Ce virage vers l'animation s'accompagne également d'une saturation et d'un resserrement du cadre (exemplairement, l'adoption du 1,37:1 dans The Grand Budapest Hotel), qui ne relève pas d'une logique strictement burlesque, mais de l'accentuation d'une idée jusqu'ici latente : le cadre n'y est ni plus ni moins qu'un cercueil, et les gags, les trouvailles plastiques, l'extrême volubilité des personnages, les détournements et jeux postmodernes s'apparentent à autant de circonvolutions pour tenter temporairement de le faire oublier. Il y a un hiatus énorme entre la vivacité de la mise en scène, sa foule de mouvements, son ludisme (chapitrage, récits gigognes, abondance des incises, etc.), et le fond mortifère qui l'anime, dont le cinéaste fait de moins en moins mystère. Si les lignes narratives de La Famille Tenenbaum convergeaient vers un cimetière, The Grand Budapest Hotel y commence, en dépliant par ailleurs une structure conçue sur le modèle des poupées russes, ou plutôt du sarcophage viennois (comme celui où finira l'avocat joué par Jeff Goldblum) : une jeune femme se rend près d'une tombe pour lire le roman d'un écrivain décédé, qui lui-même apparaît ensuite dans une interview pour raconter la genèse d'une histoire qu'on lui a confiée plus jeune, qui elle-même laisse place au flashback constituant l'essentiel du film, à savoir un récit d'aventures lancé à toute berzingue, mais hanté par deux spectres au destin funeste. L'emboîtement y constitue dès lors une tentative de masquer, mais à peine seulement, le tragique de l'ensemble, en même temps qu'il met au jour, par son rejeu dans l'épilogue, la mélancolie d'un monde englouti.

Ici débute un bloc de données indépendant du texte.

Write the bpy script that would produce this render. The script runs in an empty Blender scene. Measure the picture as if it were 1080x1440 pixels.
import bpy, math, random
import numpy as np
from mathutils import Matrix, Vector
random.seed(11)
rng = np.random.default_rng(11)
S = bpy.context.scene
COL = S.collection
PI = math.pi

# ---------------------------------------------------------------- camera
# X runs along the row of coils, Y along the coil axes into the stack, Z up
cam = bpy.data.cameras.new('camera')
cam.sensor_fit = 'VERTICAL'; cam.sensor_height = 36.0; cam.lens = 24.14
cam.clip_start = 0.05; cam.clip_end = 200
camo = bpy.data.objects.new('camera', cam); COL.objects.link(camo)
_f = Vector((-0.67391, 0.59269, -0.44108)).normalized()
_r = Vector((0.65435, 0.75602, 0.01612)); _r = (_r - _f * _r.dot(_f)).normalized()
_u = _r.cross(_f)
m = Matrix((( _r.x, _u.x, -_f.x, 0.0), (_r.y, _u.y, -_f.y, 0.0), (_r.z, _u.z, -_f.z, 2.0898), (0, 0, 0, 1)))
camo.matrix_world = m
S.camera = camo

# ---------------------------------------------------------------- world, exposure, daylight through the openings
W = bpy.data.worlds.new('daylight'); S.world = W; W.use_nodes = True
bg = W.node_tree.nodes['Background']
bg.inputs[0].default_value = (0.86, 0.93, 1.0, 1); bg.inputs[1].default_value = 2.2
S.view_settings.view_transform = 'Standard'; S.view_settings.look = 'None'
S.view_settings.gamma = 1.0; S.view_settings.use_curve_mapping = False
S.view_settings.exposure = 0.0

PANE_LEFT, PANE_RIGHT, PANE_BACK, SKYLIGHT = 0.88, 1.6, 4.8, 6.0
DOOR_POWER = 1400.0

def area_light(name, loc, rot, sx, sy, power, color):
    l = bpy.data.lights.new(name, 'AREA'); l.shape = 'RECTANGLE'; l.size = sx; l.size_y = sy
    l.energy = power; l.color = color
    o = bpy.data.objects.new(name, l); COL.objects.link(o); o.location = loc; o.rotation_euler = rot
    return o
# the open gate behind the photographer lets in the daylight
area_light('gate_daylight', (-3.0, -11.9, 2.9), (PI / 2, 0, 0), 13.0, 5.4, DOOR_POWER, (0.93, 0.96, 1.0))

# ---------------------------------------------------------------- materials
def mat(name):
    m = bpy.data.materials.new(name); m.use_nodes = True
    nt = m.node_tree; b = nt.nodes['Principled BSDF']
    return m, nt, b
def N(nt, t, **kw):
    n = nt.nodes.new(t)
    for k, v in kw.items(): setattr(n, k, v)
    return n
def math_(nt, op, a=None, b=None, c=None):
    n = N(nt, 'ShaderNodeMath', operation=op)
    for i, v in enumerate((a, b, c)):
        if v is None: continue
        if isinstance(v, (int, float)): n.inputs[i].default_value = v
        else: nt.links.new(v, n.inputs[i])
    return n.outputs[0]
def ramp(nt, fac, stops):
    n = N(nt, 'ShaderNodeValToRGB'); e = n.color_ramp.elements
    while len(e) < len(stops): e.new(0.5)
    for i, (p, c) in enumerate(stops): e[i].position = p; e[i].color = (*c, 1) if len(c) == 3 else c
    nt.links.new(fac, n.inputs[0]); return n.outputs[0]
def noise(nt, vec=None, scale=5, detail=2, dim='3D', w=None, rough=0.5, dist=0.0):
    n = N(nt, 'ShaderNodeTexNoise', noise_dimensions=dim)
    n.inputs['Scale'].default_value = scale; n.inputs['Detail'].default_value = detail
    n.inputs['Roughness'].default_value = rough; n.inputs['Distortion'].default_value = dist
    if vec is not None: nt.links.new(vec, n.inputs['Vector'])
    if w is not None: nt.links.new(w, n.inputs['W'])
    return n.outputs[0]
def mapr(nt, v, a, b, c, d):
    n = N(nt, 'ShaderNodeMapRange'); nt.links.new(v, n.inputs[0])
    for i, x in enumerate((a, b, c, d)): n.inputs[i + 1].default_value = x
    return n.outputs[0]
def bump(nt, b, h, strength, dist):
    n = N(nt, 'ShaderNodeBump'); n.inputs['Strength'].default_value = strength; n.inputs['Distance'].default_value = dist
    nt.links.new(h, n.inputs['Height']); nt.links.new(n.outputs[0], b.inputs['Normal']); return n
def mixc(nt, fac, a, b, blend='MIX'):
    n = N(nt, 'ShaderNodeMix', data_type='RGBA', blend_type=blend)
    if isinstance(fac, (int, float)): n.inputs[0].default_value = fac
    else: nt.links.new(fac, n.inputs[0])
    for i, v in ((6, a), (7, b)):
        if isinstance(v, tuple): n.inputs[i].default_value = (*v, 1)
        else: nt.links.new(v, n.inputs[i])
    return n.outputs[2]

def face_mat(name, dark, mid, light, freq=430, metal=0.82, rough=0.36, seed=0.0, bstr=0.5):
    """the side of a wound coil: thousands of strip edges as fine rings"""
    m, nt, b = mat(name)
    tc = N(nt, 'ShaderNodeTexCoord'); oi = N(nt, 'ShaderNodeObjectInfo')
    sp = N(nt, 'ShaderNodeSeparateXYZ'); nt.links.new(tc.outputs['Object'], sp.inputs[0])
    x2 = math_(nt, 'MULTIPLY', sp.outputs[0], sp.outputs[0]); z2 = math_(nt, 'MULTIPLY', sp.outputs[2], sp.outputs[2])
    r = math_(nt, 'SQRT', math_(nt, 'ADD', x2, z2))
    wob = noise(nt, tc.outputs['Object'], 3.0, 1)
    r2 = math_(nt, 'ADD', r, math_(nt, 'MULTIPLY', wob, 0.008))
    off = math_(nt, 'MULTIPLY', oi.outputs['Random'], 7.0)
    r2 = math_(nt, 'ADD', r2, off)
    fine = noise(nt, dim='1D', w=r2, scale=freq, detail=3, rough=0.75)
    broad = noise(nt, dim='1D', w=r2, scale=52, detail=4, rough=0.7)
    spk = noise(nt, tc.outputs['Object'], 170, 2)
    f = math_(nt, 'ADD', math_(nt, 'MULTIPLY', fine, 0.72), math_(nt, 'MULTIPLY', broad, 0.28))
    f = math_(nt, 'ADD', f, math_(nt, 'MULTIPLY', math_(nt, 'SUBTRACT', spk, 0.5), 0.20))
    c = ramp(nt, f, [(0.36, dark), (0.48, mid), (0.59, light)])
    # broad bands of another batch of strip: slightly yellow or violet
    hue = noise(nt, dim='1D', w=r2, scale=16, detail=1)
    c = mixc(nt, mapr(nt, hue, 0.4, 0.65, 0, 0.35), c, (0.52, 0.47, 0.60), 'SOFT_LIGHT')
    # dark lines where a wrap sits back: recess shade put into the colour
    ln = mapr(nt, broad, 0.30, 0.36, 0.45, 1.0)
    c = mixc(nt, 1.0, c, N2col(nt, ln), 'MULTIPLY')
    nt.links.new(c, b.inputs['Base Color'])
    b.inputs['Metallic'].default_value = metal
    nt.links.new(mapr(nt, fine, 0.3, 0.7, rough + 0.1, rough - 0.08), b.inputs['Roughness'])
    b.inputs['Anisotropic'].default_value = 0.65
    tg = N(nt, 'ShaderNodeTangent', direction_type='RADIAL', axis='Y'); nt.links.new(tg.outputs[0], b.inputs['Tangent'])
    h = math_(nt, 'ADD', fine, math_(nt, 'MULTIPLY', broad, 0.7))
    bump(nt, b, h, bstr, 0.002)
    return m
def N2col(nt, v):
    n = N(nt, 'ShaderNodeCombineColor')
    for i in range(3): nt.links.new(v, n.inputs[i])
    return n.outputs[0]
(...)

Dans Asteroid City, le dernier film en date d'Anderson (et l'un de ses plus accomplis), c'est le décor principal qui fait office de cimetière : le cratère formé par la chute d'un astéroïde finit par devenir la sépulture d'un petit tas de cendres. Nouveau tour de passe-passe : en lieu et place d'un corps exogène (un alien) surgissant de manière incongrue, le film s'articule en vérité autour du fantôme d'une mère décédée. Au détour d'un très beau plan situé à la fin, les personnages s'attablent au comptoir d'un diner, tandis qu'à l'arrière-plan, les bordures du cratère les embrassent complètement. On ne peut imaginer meilleure image du cinéma de Wes Anderson : l'émotion qui le sous-tend tient à ce qu'un plan, chez lui, aspire tantôt à repousser le spectre de la finitude (en ayant conscience que cette tentative est vaine), tantôt à aménager un espace pour celles et ceux que les défunts laissent derrière eux.